In August, several banks have finally come on board. So, the moot question remains: What does this mean for the common man?

Understanding benchmarks

Let’s first understand interest rate benchmarks. All bank loans are linked to a benchmark interest rate — the lowest rate at which a bank can lend.

Since April 1, 2016, all bank loans were linked to the MCLR (marginal cost of funds-based lending rate). For example, the SBI has a one-year MCLR of 8.25 per cent upon which it will apply a credit spread which is calibrated by such parameters as the amount borrowed and the borrower’s credit score.

The lowest home loan rate from the SBI is MCLR + 10 basis points (8.35 per cent in August).

Before MCLR, we had the base rate regime. The base rate, as well as the MCLR, are internal benchmarks that gave banks control over retail loan interest rates.

In 2018, the RBI said that banks had to link to loans to an external benchmark such as the repo rate or the treasury bill yield. Of those options, the industry has shown a preference for the repo rate.

Why was this done?

Just as with the MCLR earlier, the RBI favours better transmission of interest rate cuts to the common man.

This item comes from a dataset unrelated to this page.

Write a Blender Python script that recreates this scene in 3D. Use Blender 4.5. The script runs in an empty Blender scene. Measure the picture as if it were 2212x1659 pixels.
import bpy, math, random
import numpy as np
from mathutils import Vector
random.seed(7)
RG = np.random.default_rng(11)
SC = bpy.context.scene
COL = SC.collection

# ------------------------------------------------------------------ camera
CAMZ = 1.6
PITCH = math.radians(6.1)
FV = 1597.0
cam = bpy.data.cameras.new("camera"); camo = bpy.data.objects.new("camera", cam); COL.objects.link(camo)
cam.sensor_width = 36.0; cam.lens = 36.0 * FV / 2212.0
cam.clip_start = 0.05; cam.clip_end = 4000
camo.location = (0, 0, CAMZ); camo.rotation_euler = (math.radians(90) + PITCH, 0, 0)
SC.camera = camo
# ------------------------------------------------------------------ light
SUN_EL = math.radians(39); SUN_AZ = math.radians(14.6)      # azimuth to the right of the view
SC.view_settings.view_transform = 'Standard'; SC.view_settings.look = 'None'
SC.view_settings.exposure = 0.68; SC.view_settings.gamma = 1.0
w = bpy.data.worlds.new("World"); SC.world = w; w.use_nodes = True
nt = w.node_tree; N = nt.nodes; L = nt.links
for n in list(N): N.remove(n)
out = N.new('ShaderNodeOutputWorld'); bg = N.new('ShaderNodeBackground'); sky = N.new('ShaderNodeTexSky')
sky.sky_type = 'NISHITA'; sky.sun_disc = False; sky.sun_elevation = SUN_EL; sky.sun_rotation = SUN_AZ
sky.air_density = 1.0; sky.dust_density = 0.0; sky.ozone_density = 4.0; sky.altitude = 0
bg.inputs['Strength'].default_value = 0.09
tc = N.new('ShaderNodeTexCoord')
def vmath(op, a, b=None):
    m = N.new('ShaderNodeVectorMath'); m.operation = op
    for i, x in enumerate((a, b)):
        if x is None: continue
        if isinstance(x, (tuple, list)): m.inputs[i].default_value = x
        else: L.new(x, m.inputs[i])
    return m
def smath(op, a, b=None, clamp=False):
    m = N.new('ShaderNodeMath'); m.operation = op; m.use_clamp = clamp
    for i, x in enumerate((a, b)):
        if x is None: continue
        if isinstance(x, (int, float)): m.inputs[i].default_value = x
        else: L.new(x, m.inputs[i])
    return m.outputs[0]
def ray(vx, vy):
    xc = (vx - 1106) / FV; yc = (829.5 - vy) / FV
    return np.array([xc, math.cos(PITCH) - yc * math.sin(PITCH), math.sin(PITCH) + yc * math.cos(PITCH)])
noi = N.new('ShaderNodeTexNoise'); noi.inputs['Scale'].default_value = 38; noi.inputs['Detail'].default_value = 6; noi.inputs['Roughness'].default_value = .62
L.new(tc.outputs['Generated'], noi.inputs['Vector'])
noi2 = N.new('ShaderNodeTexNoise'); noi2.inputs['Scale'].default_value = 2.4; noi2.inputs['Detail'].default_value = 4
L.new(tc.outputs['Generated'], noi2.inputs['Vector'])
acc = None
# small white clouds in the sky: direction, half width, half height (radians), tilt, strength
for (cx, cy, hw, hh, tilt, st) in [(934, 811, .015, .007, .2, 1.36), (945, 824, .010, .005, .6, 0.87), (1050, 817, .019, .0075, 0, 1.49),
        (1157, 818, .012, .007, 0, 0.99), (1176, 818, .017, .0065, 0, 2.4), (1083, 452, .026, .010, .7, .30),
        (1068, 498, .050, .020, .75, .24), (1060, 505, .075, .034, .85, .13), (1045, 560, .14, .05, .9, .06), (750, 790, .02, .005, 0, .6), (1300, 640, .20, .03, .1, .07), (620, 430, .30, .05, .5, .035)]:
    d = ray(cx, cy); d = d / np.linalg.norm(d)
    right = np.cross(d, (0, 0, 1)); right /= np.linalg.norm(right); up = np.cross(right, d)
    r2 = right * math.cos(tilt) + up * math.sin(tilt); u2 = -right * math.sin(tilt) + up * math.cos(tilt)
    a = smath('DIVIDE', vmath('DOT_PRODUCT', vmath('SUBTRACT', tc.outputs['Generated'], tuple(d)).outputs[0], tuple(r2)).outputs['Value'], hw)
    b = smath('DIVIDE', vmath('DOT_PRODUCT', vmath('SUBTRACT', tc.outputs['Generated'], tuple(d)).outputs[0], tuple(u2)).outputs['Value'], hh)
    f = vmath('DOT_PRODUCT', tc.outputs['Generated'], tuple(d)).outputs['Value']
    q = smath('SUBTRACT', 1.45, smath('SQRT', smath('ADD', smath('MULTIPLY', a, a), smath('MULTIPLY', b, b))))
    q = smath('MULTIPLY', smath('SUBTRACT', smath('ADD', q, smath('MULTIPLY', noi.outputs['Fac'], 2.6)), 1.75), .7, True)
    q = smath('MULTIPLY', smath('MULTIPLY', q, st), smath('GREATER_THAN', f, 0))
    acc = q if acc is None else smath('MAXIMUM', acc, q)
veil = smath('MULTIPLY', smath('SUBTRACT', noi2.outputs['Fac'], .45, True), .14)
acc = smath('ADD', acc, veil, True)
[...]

In January 2019, the repo rate stood at 6.50 per cent. After four successive cuts (in February, April, June and August), it has climbed down to 5.40 per cent, the lowest since 2010. However, loan rates haven’t fallen at a similar pace.

For example, SBI’s lowest home loan rate in January 2019 was 8.75 per cent. By July, it was reduced by just 0.40 per cent to 8.35 per cent.

The RBI had earlier moved to the MCLR to hasten rate transmission. While the MCLR ensured that loan rates were automatically revised at fixed intervals (such as once in six months), it didn’t satisfy the RBI in terms of transmission of rate cuts.

Repo benchmarks can help

Let us take the example of SBI’s repo-linked home loan. The SBI has announced a benchmark — the Repo Linked Lending Rate — with which it has created a new home loan product.

The RLLR is linked to the repo rate. The lowest RLLR-linked home loan rate advertised on the SBI website is RLLR plus a spread of 40 basis points, which currently translates to an interest rate of 8.40 per cent.

The spread is to remain constant through the loan tenure, unless there’s a change in the borrower’s credit risk profile. ‘

The RLLR is currently at 225 basis points above the repo rate, i.e., 5.75 per cent plus 2.25 per cent. But here’s how consumers stand to gain.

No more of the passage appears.